*Work to complete*:
Find the string "scene" and gather every line that holds it.

***** Dataset

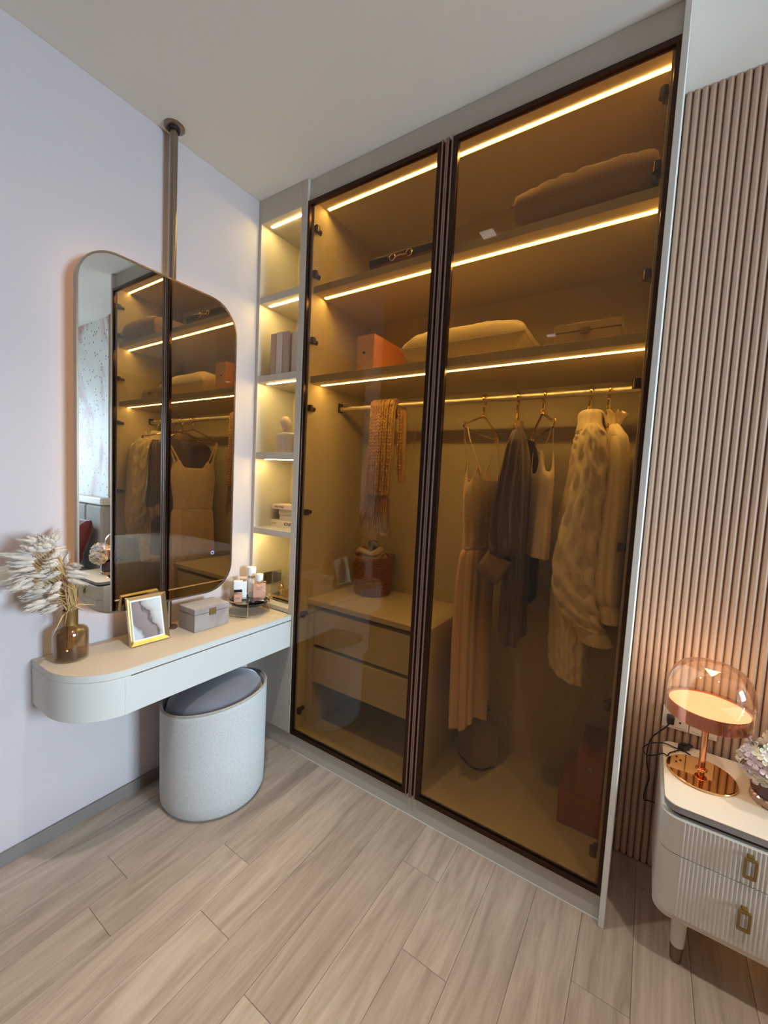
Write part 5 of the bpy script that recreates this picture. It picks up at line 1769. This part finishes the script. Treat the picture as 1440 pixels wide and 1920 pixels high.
rnd = random.Random(77)
heads = [((1.976, 0.058, 0.628), 0.052, 110), ((2.050, 0.100, 0.662), 0.060, 100), ((2.050, 0.190, 0.640), 0.056, 40)]
protos = {}
for (hc, hr, cnt) in heads:
    for i in range(cnt):
        zf = 1 - 2 * (i + 0.5) / cnt
        az = i * 2.399963 + rnd.uniform(-.2, .2)
        rad = sqrt(max(0, 1 - zf * zf))
        d = Vector((rad * cos(az), rad * sin(az), zf))
        pos = Vector(hc) + Vector((d.x * hr, d.y * hr, d.z * hr * 0.92)) * rnd.uniform(0.93, 1.06)
        u = rnd.random()
        mk = 'petal_lilac' if (hc[0] > 2.0 and u < 0.5) else ('petal_pink' if u < 0.42 else ('petal_green' if u > 0.93 else 'petal_cream'))
        if mk not in protos:
            o = floret_mesh(mk).build('floret', mk, hb, local=True, sharp=180)
            protos[mk] = o.data
        else:
            o = bpy.data.objects.new('floret', protos[mk])
            col.objects.link(o)
            o.parent = hb.o
        o.location = hb.inv @ pos
        o.rotation_mode = 'QUATERNION'
        dd = (d + Vector((rnd.uniform(-.6, .6), rnd.uniform(-.6, .6), rnd.uniform(-.6, .6)))).normalized()
        o.rotation_quaternion = dd.to_track_quat('Z', 'Y')
        s = rnd.uniform(0.0120, 0.0160)
        o.scale = (s, s, s)
for k, (hc, hr, cnt) in enumerate(heads):
    blob(hc[0], hc[1], hc[2], hr * 0.86, hr * 0.86, hr * 0.78, k, 0.02).build('flower_head', 'petal_cream', hb, sharp=180)
    MB().tube([(HX + 0.01 * k - .01, HY, 0.53), (hc[0] * 0.4 + HX * 0.6, hc[1], 0.59), (hc[0], hc[1], hc[2] - 0.03)], 0.004, 8).build('stem', 'leaf_green', hb)

# ------------------------------------------------------------------ bed (seen in the mirror)
bd = Thing('bed', (3.35, -0.75, 0), 0, 'upholstered double bed beyond the nightstand, seen in the mirror', 'bed')
BX0, BX1 = 2.42, 4.25
hbk = MB()
for k in range(6):
    xa = BX0 + (BX1 - BX0) * k / 6
    box('headboard_panel', 'headboard_fabric', xa + .002, xa + (BX1 - BX0) / 6 - .002, 0.255, 0.338, 0.12, 0.98, bd, bevel=0.018, seg=3)
box('headboard_rail', 'panel_white', BX0, BX1, 0.250, 0.338, 0.985, 1.05, bd, bevel=0.012)
box('frame', 'headboard_fabric', BX0 + .05, BX1 - .05, -1.80, 0.25, 0.12, 0.26, bd, bevel=0.02)
box('mattress', 'perfume_white', BX0 + .04, BX1 - .04, -1.78, 0.245, 0.262, 0.42, bd, bevel=0.05, seg=4)
dv_ = MB().prism([(BX0 + .01, 0.20), (BX0 - .005, 0.30), (BX0 + .005, 0.41), (BX0 + .05, 0.455), (BX1 - .05, 0.455), (BX1 - .005, 0.41), (BX1 + .005, 0.30), (BX1 - .01, 0.20), (BX1 - .03, 0.20), (BX1 - .03, 0.40), (BX1 - .07, 0.425), (BX0 + .07, 0.425), (BX0 + .03, 0.40), (BX0 + .03, 0.20)], -1.80, -0.25, 'y')
dv_.build('duvet', 'duvet', bd, bevel=0.012, seg=3, sharp=40)
for lx, ly_ in ((BX0 + .12, 0.1), (BX1 - .12, 0.1), (BX0 + .12, -1.65), (BX1 - .12, -1.65)):
    MB().lathe([(0.025, 0.12), (0.02, 0.0), (0, 0)], (lx, ly_, 0), 20).build('leg', 'black_mat', bd)
MB().box(BX0 + .07, BX0 + .08, -1.6, 0.2, 0.108, 0.119).build('underbed_strip', 'underbed_led', bd, smooth=False)
MB().box(NX0 + 0.20, NX1 - 0.05, 0.24, 0.25, 0.148, 0.154).build('glow_strip', 'underbed_led', ns, smooth=False)
cushion('cushion', 2.70, 0.130, 0.425, 0.46, 0.46, 0.16, 0.0, 'red_velvet', 'dark red velvet cushion leaning on the headboard, seen in the mirror', 21, q=0.5, tilt=(radians(72), 0))
cushion('cushion', 3.45, 0.085, 0.425, 0.60, 0.45, 0.16, 0.0, 'duvet', 'pale pillow leaning on the headboard beyond the red cushion', 22, q=0.5, tilt=(radians(72), 0))

bpy.context.view_layer.update()
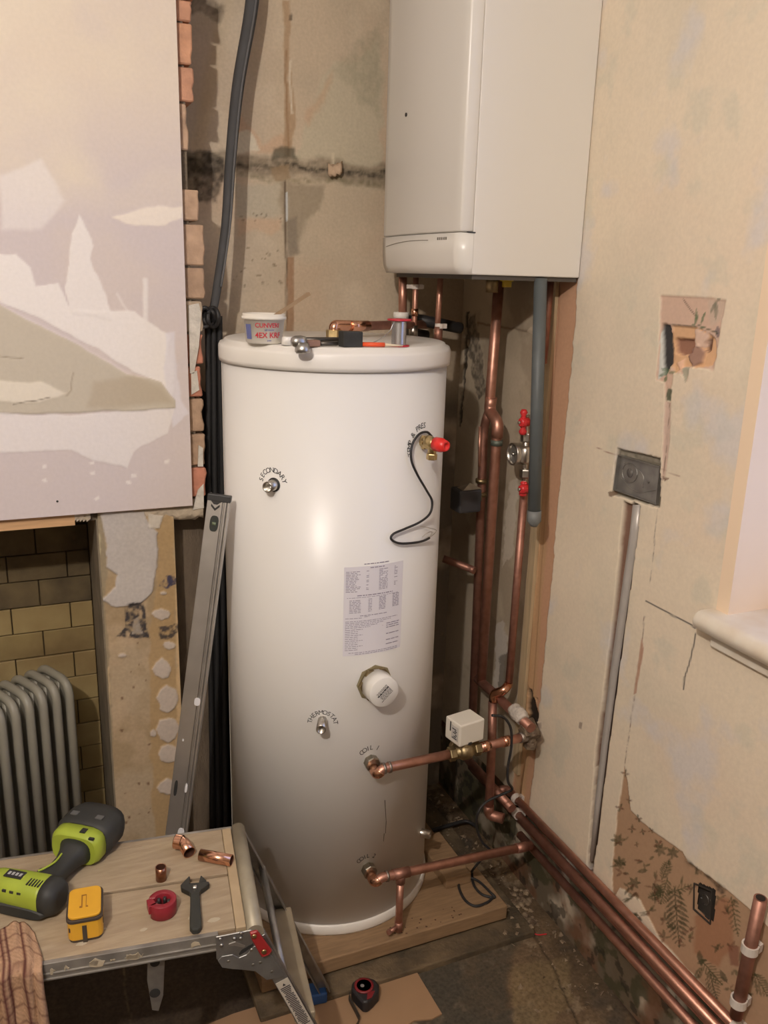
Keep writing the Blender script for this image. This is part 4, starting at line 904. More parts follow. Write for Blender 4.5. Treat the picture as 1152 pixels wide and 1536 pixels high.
# pipes running along the foot of the right wall
rows = [((784, 1209), (1092, 1527), 1.255, .0112), ((768, 1213), (1068, 1532), 1.240, .0112), ((770, 1240), (1045, 1536), 1.254, .0112), ((798, 1276), (1020, 1524), 1.236, .0112)]
labs = ['uppermost of the copper pipes along the foot of the right wall, nearest the conduit', 'second copper pipe down of the four along the foot of right wall', 'third copper pipe down of the four along the foot of right wall', 'lowest copper pipe along the foot of right wall, nearest the floor']
sk = []
zs_ = [-1.461, -1.487, -1.512, -1.543]; xs_ = [1.252, 1.238, 1.252, 1.238]; ye = [1.86, 1.92, 2.10, 1.78]
for i in range(4):
    zz = zs_[i]; xx = xs_[i]
    o, _ = pipe_thing(labs[i], [(xx, .70, zz), (xx, ye[i], zz)], .0112, copper if i != 2 else copper_dull, group=None, base=(xx, 1.2, zz)); sk.append(o)
for i, y in ((0, 1.83), (1, 1.80), (3, 1.005), (0, .985)): clip(sk[i], (xs_[i], y, zs_[i]), (0, 1, 0), .0112, bx=(1, 0, .001))
MB().tube(fillet([(1.252, 1.86, -1.461), (1.252, 1.885, -1.461), (1.225, 1.90, -1.47)], .02, 5), .0125, 14).build('elbow', copper_dull, sk[0])
pipe_thing('dark copper pipe behind the motorised valve slanting back into the corner', [onx(700, 1137, 1.20), onx(768, 1213, 1.20)], .0125, copper_dull)
sp, _ = pipe_thing('short upright copper pipe stub with open top and two white clips at right edge', [onx(1141, 1347, 1.235), onx(1104, 1525, 1.235)], .0125, copper_dull)
tp = onx(1141, 1347, 1.235); MB().lathe(tp+(0, 0, .0005), (0, 0, 1), [(0, .009), (.0006, .009)], 16).build('open_bore', mat('bore_dark', (.02, .012, .01), .8), sp)
for px, py in ((1125, 1422), (1108, 1502)): clip(sp, onx(px, py, 1.235), (0, 0, 1), .0125, w=.018, bx=(1, 0, 0))

# black flex looping from the motor head
fx = thing('black_flex', 'long black flex looping from the motor head down to the timber boards', 'cable', (1.1, 1.75, ZB))
pts = [(738, 1073, 1.68), (755, 1076, 1.68), (766, 1092, 1.68), (767, 1120, 1.68), (762, 1150, 1.68), (762, 1172, 1.68), (768, 1184, 1.7), (752, 1192, 1.72), (728, 1204, 1.74), (716, 1222, 1.74), (716, 1245, 1.75), (724, 1264, 1.75), (736, 1278, 1.75)]
P = [ony(*q) for q in pts]+[ony(720, 1292, 1.78), ony(710, 1304, 1.78)]
loop = [(708, 1310), (711, 1328), (724, 1342), (742, 1346), (735, 1338), (718, 1322), (700, 1316), (688, 1326), (696, 1348), (712, 1359), (730, 1354), (742, 1344)]
P += [onz(x, y, ZB+.005+(.005 if 3 < i < 7 else 0)) for i, (x, y) in enumerate(loop)]
MB().tube(smooth_path(P), .0036, 10).build('flex', black_rubber, fx)
pts = [(742, 1345), (760, 1340), (780, 1330), (795, 1315)]
m = MB(); m.tube(smooth_path([onz(x, y, FLOOR+.03) for x, y in ((640, 1248), (680, 1236), (700, 1232), (716, 1240))]), .006, 10); m.build('flex_tail', black_rubber, fx)

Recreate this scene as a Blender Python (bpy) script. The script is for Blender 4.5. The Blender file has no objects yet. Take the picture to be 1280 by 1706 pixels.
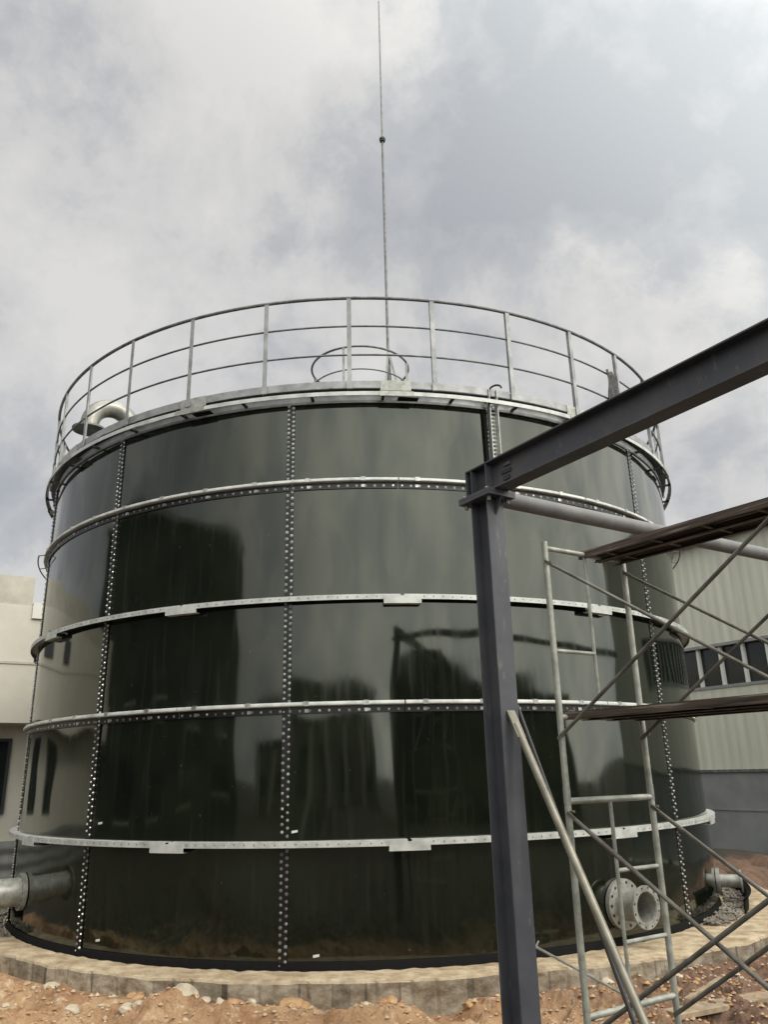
import bpy, math, random
import numpy as np
from mathutils import Vector, Matrix, noise
R=math.radians; sin=math.sin; cos=math.cos; PI=math.pi
random.seed(7)
sc=bpy.context.scene
# ---------------------------------------------------------------- camera
EYE=2.0
cam=bpy.data.cameras.new('camera'); camo=bpy.data.objects.new('camera',cam); sc.collection.objects.link(camo); sc.camera=camo
F_PX=1307.55; PITCH=R(18.3146); ROLL=R(-1.3388)
fw=Vector((0,cos(PITCH),sin(PITCH))); rt=Vector((1,0,0)); up=rt.cross(fw)
rr=cos(ROLL)*rt+sin(ROLL)*up; uu_=-sin(ROLL)*rt+cos(ROLL)*up
M=Matrix((rr,uu_,-fw)).transposed().to_4x4(); M.translation=Vector((0,0,EYE)); camo.matrix_world=M
cam.sensor_fit='HORIZONTAL'; cam.sensor_width=36; cam.lens=F_PX/1280*36; cam.clip_start=.05; cam.clip_end=6000
def ray(x,y): return fw+rr*((x-640)/F_PX)-uu_*((y-853)/F_PX)
def on_z(x,y,z):
    d=ray(x,y); t=(z-EYE)/d.z; return Vector((0,0,EYE))+d*t
# ---------------------------------------------------------------- world
w=bpy.data.worlds.new('World'); sc.world=w; w.use_nodes=True
nt=w.node_tree; nt.nodes.clear()
SUN_EL,SUN_AZ=R(38),R(132)
def N(nt,t,**k):
    n=nt.nodes.new(t)
    for a,b in k.items(): setattr(n,a,b)
    return n
def math_(nt,op,a,b=None,c=None,clamp=False):
    n=nt.nodes.new('ShaderNodeMath'); n.operation=op; n.use_clamp=clamp
    for i,v in enumerate((a,b,c)):
        if v is None: continue
        if isinstance(v,(int,float)): n.inputs[i].default_value=v
        else: nt.links.new(v,n.inputs[i])
    return n.outputs[0]
tc=N(nt,'ShaderNodeTexCoord')
sky=N(nt,'ShaderNodeTexSky',sky_type='NISHITA'); sky.sun_disc=False; sky.sun_elevation=SUN_EL; sky.sun_rotation=SUN_AZ; sky.air_density=1.0; sky.dust_density=2.0
# domain warp
nw=N(nt,'ShaderNodeTexNoise'); nw.inputs['Scale'].default_value=3.0; nw.inputs['Detail'].default_value=9
nt.links.new(tc.outputs['Generated'],nw.inputs['Vector'])
wv=N(nt,'ShaderNodeVectorMath',operation='SUBTRACT'); wv.inputs[1].default_value=(.5,.5,.5); nt.links.new(nw.outputs['Color'],wv.inputs[0])
ws=N(nt,'ShaderNodeVectorMath',operation='SCALE'); ws.inputs['Scale'].default_value=.16; nt.links.new(wv.outputs[0],ws.inputs[0])
wa=N(nt,'ShaderNodeVectorMath',operation='ADD'); nt.links.new(tc.outputs['Generated'],wa.inputs[0]); nt.links.new(ws.outputs[0],wa.inputs[1])
n1=N(nt,'ShaderNodeTexNoise'); n1.inputs['Scale'].default_value=4.6; n1.inputs['Detail'].default_value=12; n1.inputs['Roughness'].default_value=.60
nt.links.new(wa.outputs[0],n1.inputs['Vector'])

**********

*Answer to this problem*:
Recreate this scene as a Blender Python (bpy) script. The script is for Blender 4.5. The Blender file has no objects yet. Take the picture to be 1280 by 1706 pixels.
sc=bpy.context.scene